Exactly the lines from the one containing "(.345, .138, .020), coat=1.0)" through the final line of the listing are to be retyped, and nothing more.

+++++

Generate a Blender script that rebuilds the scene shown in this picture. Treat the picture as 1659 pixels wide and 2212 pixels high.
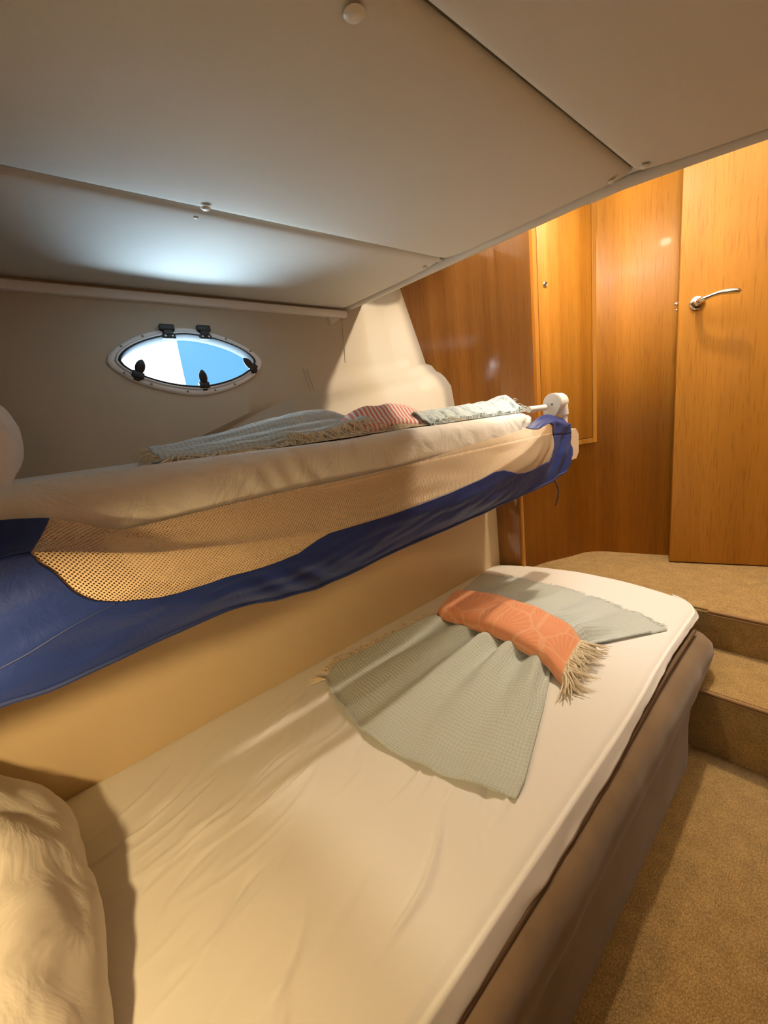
import bpy, bmesh, math, random
import numpy as np
from mathutils import Vector, Matrix, noise

for o in list(bpy.data.objects): bpy.data.objects.remove(o)
SC = bpy.context.scene
COL = SC.collection
rnd = random.Random(7)

# ------------------------------------------------------------------ camera
CAM = Vector((0.0, 0.0, 1.135))
yaw, pitch, roll = math.radians(-49.554), math.radians(-12.571), math.radians(-6.785)
fw = Vector((math.sin(yaw)*math.cos(pitch), math.cos(yaw)*math.cos(pitch), math.sin(pitch)))
rt = fw.cross(Vector((0, 0, 1))).normalized(); up = rt.cross(fw)
r2 = math.cos(roll)*rt + math.sin(roll)*up
u2 = -math.sin(roll)*rt + math.cos(roll)*up
cd = bpy.data.cameras.new('camera'); cam = bpy.data.objects.new('camera', cd); COL.objects.link(cam)
cam.matrix_world = Matrix((( r2.x, u2.x, -fw.x, CAM.x), (r2.y, u2.y, -fw.y, CAM.y), (r2.z, u2.z, -fw.z, CAM.z), (0, 0, 0, 1)))
cd.sensor_fit = 'VERTICAL'; cd.sensor_height = 24.0; cd.lens = 24.0*900.0/2212.0
cd.clip_start = 0.02
SC.camera = cam

# ------------------------------------------------------------------ light
SC.view_settings.view_transform = 'Standard'; SC.view_settings.look = 'None'
SC.view_settings.gamma = 1.0; SC.view_settings.use_curve_mapping = False
SC.view_settings.exposure = 0.38
W = bpy.data.worlds.new('sky'); SC.world = W; W.use_nodes = True
bg = W.node_tree.nodes['Background']; bg.inputs[0].default_value = (0.17, 0.47, 0.80, 1); bg.inputs[1].default_value = 1.12

def lamp(name, kind, loc, energy, color, size=0.03, target=None, **k):
    l = bpy.data.lights.new(name, kind); l.energy = energy; l.color = color
    o = bpy.data.objects.new(name, l); COL.objects.link(o); o.location = loc
    if kind == 'AREA': l.shape = 'RECTANGLE'; l.size = size[0]; l.size_y = size[1]
    elif kind == 'SUN': l.angle = size
    else: l.shadow_soft_size = size
    if target is not None: o.rotation_euler = (Vector(target)-Vector(loc)).to_track_quat('-Z', 'Y').to_euler()
    for a, b in k.items(): setattr(l, a, b)
    return o
lamp('sun', 'SUN', (4, -3, 6), 60.0, (1.0, .96, .9), math.radians(.6), (-3, 0, 0))
lamp('ceiling_lamp', 'SPOT', (-.45, 1.78, 2.24), 57, (1.0, .80, .57), .025, (-.55, .68, .54), spot_size=math.radians(154), spot_blend=.85)
lamp('reading_lamp', 'SPOT', (-.43, -.30, .985), 13, (1.0, .69, .31), .02, (-.78, .45, .10), spot_size=math.radians(116), spot_blend=.45)
lamp('passage_fill', 'AREA', (-.05, 1.62, 2.33), 12, (1.0, .81, .52), (1.1, .6), (-.05, 1.62, 0))  # added soft warm fill that lifts the ambient level, no actual fitting
lamp('cool_fill_overhead', 'AREA', (-.55, 1.45, 2.34), 9.0, (.66, .80, 1.0), (.5, .35), (-.5, 1.7, 0))  # added cool fill from above, standing in for an assumed deck hatch
lamp('water_glint_daylight', 'AREA', (-2.25, .50, .60), 105, (.66, .84, 1.0), (1.2, 1.0), (-1.2, .47, 1.55))

# ------------------------------------------------------------------ materials
def nd(t, kind, **k):
    n = t.nodes.new(kind)
    for a, b in k.items():
        if a in n.inputs.keys(): n.inputs[a].default_value = b
        else: setattr(n, a, b)
    return n
def mat(name, col=(.8, .8, .8), rough=.6, **k):
    m = bpy.data.materials.new(name); m.use_nodes = True
    b = m.node_tree.nodes['Principled BSDF']
    b.inputs['Base Color'].default_value = (*col, 1); b.inputs['Roughness'].default_value = rough
    for a, v in k.items(): b.inputs[a.replace('_', ' ')].default_value = v
    return m, m.node_tree, b
def coords(t, kind='Object', scale=(1, 1, 1)):
    c = nd(t, 'ShaderNodeTexCoord'); mp = nd(t, 'ShaderNodeMapping'); mp.inputs['Scale'].default_value = scale
    t.links.new(c.outputs[kind], mp.inputs[0]); return mp.outputs[0]
def noise_n(t, vec, scale, detail=3, rough=.55, dist=0):
    n = nd(t, 'ShaderNodeTexNoise'); n.inputs['Scale'].default_value = scale; n.inputs['Detail'].default_value = detail
    n.inputs['Roughness'].default_value = rough; n.inputs['Distortion'].default_value = dist
    t.links.new(vec, n.inputs['Vector']); return n.outputs['Fac']
def ramp(t, fac, stops):
    r = nd(t, 'ShaderNodeValToRGB'); e = r.color_ramp.elements
    while len(e) < len(stops): e.new(.5)
    for q, (p, c) in zip(e, stops): q.position = p; q.color = (*c, 1) if len(c) == 3 else c
    t.links.new(fac, r.inputs[0]); return r.outputs[0]
def bump(t, b, h, strength=.3, dist=.002, prev=None):
    n = nd(t, 'ShaderNodeBump'); n.inputs['Strength'].default_value = strength; n.inputs['Distance'].default_value = dist
    t.links.new(h, n.inputs['Height'])
    if prev is not None: t.links.new(prev, n.inputs['Normal'])
    t.links.new(n.outputs[0], b.inputs['Normal']); return n.outputs[0]
def mixc(t, fac, a, b, mode='MIX'):
    n = nd(t, 'ShaderNodeMix', data_type='RGBA', blend_type=mode)
    for s, v in ((n.inputs[0], fac), (n.inputs[6], a), (n.inputs[7], b)):
        if isinstance(v, (int, float)): s.default_value = v
        elif isinstance(v, tuple): s.default_value = (*v, 1)
        else: t.links.new(v, s)
    return n.outputs[2]
def mathn(t, op, a, b=0.0, c=0.0):
    n = nd(t, 'ShaderNodeMath', operation=op)
    for s, v in zip(n.inputs, (a, b, c)):
        if isinstance(v, (int, float)): s.default_value = v
        else: t.links.new(v, s)
    return n.outputs[0]

def wood(name, dark, mid, light, sc=(1, 1, 1), coat=.04):
    m, t, b = mat(name, mid, .46, Specular_IOR_Level=.28, Coat_Weight=coat, Coat_Roughness=.10, Coat_IOR=1.55)
    v = coords(t, 'Object', (22*sc[0], 22*sc[1], .22*sc[2])); n1 = noise_n(t, v, 1.0, 4, .5, .15)
    c = ramp(t, n1, [(.30, dark), (.52, mid), (.75, light)])
    v2 = coords(t, 'Object', (300*sc[0], 300*sc[1], 9*sc[2])); n2 = noise_n(t, v2, 1.0, 3, .6)
    f = ramp(t, n2, [(.34, (.80, .74, .66)), (.46, (1, 1, 1)), (.75, (1.06, 1.04, 1.0))])
    v3 = coords(t, 'Object', (5*sc[0], 5*sc[1], .25)); n3 = noise_n(t, v3, 1.0, 2, .5)
    g = ramp(t, n3, [(.3, (.84, .82, .78)), (.7, (1.1, 1.08, 1.06))])
    c = mixc(t, 1.0, c, f, 'MULTIPLY'); c = mixc(t, 1.0, c, g, 'MULTIPLY')
    t.links.new(c, b.inputs['Base Color']); bump(t, b, n2, .06, .0006)
    return m
WOOD = wood('teak', (.37, .150, .016), (.43, .185, .022), (.49, .22, .030))
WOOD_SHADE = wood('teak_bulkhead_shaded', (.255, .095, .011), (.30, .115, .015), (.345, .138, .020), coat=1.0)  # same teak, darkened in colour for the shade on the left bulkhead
WOOD_E = wood('teak_edge', (.35, .15, .022), (.44, .20, .034), (.51, .24, .045))
WOOD_DOOR = wood('teak_door', (.40, .172, .019), (.445, .198, .024), (.49, .225, .030), (.8, .8, 1))

def vinyl(name, col, rough, bs=.12, sc=900):
    m, t, b = mat(name, col, rough)
    v = coords(t); n = noise_n(t, v, sc, 2, .6); n2 = noise_n(t, v, 14, 2)
    bump(t, b, n2, .10, .004, bump(t, b, n, bs, .0006)); return m
CEIL = vinyl('ceiling_vinyl', (.64, .61, .54), .78, .22, 620)
HULL = vinyl('hull_vinyl', (.53, .475, .375), .55, .10, 700)
HULL_LOW = vinyl('lower_liner_vinyl', (.72, .58, .36), .6, .10, 700)
TRIMW, _, _ = mat('trim_white', (.74, .73, .69), .4)
CREAM, _, _ = mat('berth_board_cream', (.74, .60, .46), .45)
SEAM, _, _ = mat('seam_shadow_gap', (.10, .085, .06), .8)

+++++

**FINAL ANSWER**:
WOOD_SHADE = wood('teak_bulkhead_shaded', (.255, .095, .011), (.30, .115, .015), (.345, .138, .020), coat=1.0)  # same teak, darkened in colour for the shade on the left bulkhead
WOOD_E = wood('teak_edge', (.35, .15, .022), (.44, .20, .034), (.51, .24, .045))
WOOD_DOOR = wood('teak_door', (.40, .172, .019), (.445, .198, .024), (.49, .225, .030), (.8, .8, 1))

def vinyl(name, col, rough, bs=.12, sc=900):
    m, t, b = mat(name, col, rough)
    v = coords(t); n = noise_n(t, v, sc, 2, .6); n2 = noise_n(t, v, 14, 2)
    bump(t, b, n2, .10, .004, bump(t, b, n, bs, .0006)); return m
CEIL = vinyl('ceiling_vinyl', (.64, .61, .54), .78, .22, 620)
HULL = vinyl('hull_vinyl', (.53, .475, .375), .55, .10, 700)
HULL_LOW = vinyl('lower_liner_vinyl', (.72, .58, .36), .6, .10, 700)
TRIMW, _, _ = mat('trim_white', (.74, .73, .69), .4)
CREAM, _, _ = mat('berth_board_cream', (.74, .60, .46), .45)
SEAM, _, _ = mat('seam_shadow_gap', (.10, .085, .06), .8)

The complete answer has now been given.